8 June (Part 1) - Caught between a rock and a hard place
Exactly six months ago today
I was sitting by the telephone, metaphorically speaking, waiting for the promised call
that was going to tell me if Councillor Cheryl Bacon, former Chief Executive
Will Tuckley and Legal Team Manager, Lynn Tyler were going to be charged with
Misconduct in Public Office for systematically lying about what happened in the
Council Chamber on 19th June 2013.
But nothing happened.
The call eventually came through two weeks later on 18th December and
was from the police in Greenwich. The Crown Prosecution Service would make a
decision early in the New Year, and when that came and went the 5th February
became the new date. And so it has gone on ever since.
The documentary
evidence that said Councillor Cheryl Bacon is a liar was
overwhelming. All the Councillors present at that meeting and who read
her
statement about it or Bexley Council’s Press Statement know she lied. Nine
Councillors wrote to me about it and none supported Cheryl Bacon. Four of them
allowed their statement to go forward to the police as evidence of the lying.
Not a single word uttered by
the former Deputy Leader on BBC TV was truthful. A
DVD of that broadcast was part of the evidence and put together with a fat file
of paper it seemed to satisfy an initially sceptical police investigation team. They sent it to the CPS about nine months
ago, they never did make the date absolutely clear, however it certainly went
there, I have seen a little of the correspondence.

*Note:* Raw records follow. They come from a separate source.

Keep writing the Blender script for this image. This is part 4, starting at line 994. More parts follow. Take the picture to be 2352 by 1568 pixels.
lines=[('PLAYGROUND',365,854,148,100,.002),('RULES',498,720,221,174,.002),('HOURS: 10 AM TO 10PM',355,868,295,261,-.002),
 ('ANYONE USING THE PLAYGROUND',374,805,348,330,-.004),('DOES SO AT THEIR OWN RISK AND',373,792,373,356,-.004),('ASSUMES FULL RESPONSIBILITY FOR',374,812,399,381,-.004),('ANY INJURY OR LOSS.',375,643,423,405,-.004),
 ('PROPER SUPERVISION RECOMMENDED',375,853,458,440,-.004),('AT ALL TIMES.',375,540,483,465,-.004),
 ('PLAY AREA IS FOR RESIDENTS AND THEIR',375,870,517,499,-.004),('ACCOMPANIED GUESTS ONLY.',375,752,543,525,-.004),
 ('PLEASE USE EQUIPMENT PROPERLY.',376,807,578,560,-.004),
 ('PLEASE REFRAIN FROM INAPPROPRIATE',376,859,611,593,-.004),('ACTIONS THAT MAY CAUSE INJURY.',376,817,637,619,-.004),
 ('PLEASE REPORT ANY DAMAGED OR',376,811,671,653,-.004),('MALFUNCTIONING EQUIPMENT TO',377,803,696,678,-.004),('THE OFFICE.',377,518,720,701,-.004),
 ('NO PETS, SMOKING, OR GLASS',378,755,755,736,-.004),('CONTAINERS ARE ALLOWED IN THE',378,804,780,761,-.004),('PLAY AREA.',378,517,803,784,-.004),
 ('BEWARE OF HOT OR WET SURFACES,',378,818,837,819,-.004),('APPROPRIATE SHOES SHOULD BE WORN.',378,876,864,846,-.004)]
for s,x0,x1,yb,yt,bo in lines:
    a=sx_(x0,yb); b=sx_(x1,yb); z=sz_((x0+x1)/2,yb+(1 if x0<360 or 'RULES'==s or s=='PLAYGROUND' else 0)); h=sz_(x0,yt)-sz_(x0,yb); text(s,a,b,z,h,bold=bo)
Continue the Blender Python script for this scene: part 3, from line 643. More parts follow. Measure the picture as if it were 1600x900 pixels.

My suspicion is that the CPS doesn’t know how to deal with it. They must know that the
case against Bacon and Tuckley is strong and both could go to prison on
conviction but the political embarrassment would be immense. Will Tuckley was
appointed by Government appointed Commissioners
to run Tower Hamlets Council after the
previous Mayor and his cronies were slung out in disgrace. Can the establishment contemplate a near repeat?
The
CPS could have thrown the case out last Autumn under some pretext or other,
Not in the Public Interest perhaps, but they also know that they would have to
justify their decision to the complainants who would be legally entitled to challenge the decision.
Councillor Bacon was too arrogant to admit that she made a silly but
inconsequential mistake. Instead she lied in the hope of escaping the
consequences which would not have been worse than short term embarrassment. Look
at what she did instead. Three years later the case still rumbles on and we are supposed
to trust these people’s judgment to make decisions that affect us all.
It’s the same with the Masseys. In high dudgeon that a neighbour asked the
police for advice over two noisy parties held in their flat over Easter they
stormed off to the police station to make a complaint about that neighbour. And once again,
look at the repercussions from that.
Cabinet Member Don Massey has been chosen by Leader Teresa O’Neill to make decisions on the borough’s parlous finances but
his judgmental skills are clearly lacking. Used to be a magistrate too so people keep telling me.